The underground church
Christianity survives Soviet persecution
The underground church has no buildings. It has no denominations. It has no official registration with the state, no legal existence, no property.
What it has is people, meeting in apartments and forests and basements and dachas, passing hand-copied scriptures from family to family, baptizing their children in rivers, ordaining pastors who have trained by correspondence and imprisonment.
In the Soviet Union, the underground church operates as a distributed network — impossible to fully penetrate because there is no center to destroy. Arrest a leader and a dozen others take his place. Confiscate the Bibles and more arrive, smuggled in by Western organizations willing to take the risk.
The house church movement that develops under Soviet persecution develops a theology to match its practice: the church is the people, not the building. The pastor is the servant, not the professional. The scripture is the community's property, not the institution's. The Lord's Supper is shared around a kitchen table with bread from the market.
When the Soviet Union falls and religious freedom returns, the underground church faces an unexpected challenge: now that buildings are available and legal structures are restored, how do you preserve the vitality that persecution produced?
Some communities do. Many do not.
The compression that made the underground church what it was cannot be manufactured. It can only be remembered, and the memory used as a standard against which the comfortable church measures itself.
“We had nothing but Christ, and Christ was enough.”
— Underground believer in the Soviet Union, attributed, c. 20th century
“They were stoned. They were sawn apart. They were tempted. They were slain with the sword. They went around in sheepskins, in goatskins; being destitute, afflicted, ill-treated (of whom the world was not worthy), wandering in deserts and mountains and caves, and the holes of the earth.”
We had nothing but Christ, and Christ was enough.
This is the testimony that the comfortable church cannot manufacture and cannot dismiss.
The underground believers had no buildings, no denominations, no budgets, no programs, no professional clergy, no legal existence.

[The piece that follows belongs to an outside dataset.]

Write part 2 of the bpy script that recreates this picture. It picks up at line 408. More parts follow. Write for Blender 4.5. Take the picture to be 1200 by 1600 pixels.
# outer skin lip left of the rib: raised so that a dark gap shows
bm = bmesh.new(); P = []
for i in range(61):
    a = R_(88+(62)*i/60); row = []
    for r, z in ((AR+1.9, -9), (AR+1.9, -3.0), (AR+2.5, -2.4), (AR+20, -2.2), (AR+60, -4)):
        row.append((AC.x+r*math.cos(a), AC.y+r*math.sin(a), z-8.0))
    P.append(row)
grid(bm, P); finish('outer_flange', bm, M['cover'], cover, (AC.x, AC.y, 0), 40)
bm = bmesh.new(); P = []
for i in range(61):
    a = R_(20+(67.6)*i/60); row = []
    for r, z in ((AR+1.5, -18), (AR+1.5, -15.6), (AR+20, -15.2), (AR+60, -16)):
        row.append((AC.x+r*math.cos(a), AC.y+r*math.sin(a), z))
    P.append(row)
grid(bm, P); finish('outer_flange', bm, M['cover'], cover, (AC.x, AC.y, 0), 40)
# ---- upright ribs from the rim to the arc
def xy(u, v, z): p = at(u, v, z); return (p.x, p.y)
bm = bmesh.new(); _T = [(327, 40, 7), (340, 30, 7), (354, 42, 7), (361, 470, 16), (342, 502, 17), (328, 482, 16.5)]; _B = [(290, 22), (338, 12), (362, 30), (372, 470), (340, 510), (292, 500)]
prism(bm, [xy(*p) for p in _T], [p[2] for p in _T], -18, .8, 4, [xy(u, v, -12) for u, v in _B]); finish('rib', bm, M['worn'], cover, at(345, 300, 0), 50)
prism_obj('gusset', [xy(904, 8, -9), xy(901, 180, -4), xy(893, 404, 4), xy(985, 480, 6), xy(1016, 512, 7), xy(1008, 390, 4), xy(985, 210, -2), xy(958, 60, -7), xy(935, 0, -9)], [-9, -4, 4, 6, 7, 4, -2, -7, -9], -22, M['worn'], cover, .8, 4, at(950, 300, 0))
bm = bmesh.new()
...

They had Christ — present in the word they memorized, in the bread they broke, in the community they risked their lives to maintain.
And they say: it was enough.
Not easy. Not comfortable. Not preferable to freedom. But enough.
Is Christ enough for you? Not Christ plus the building, plus the program, plus the community, plus the stability — Christ alone, in a kitchen, with bread from the market?
The question is not hypothetical. It is the question the underground church puts to every comfortable church in every generation.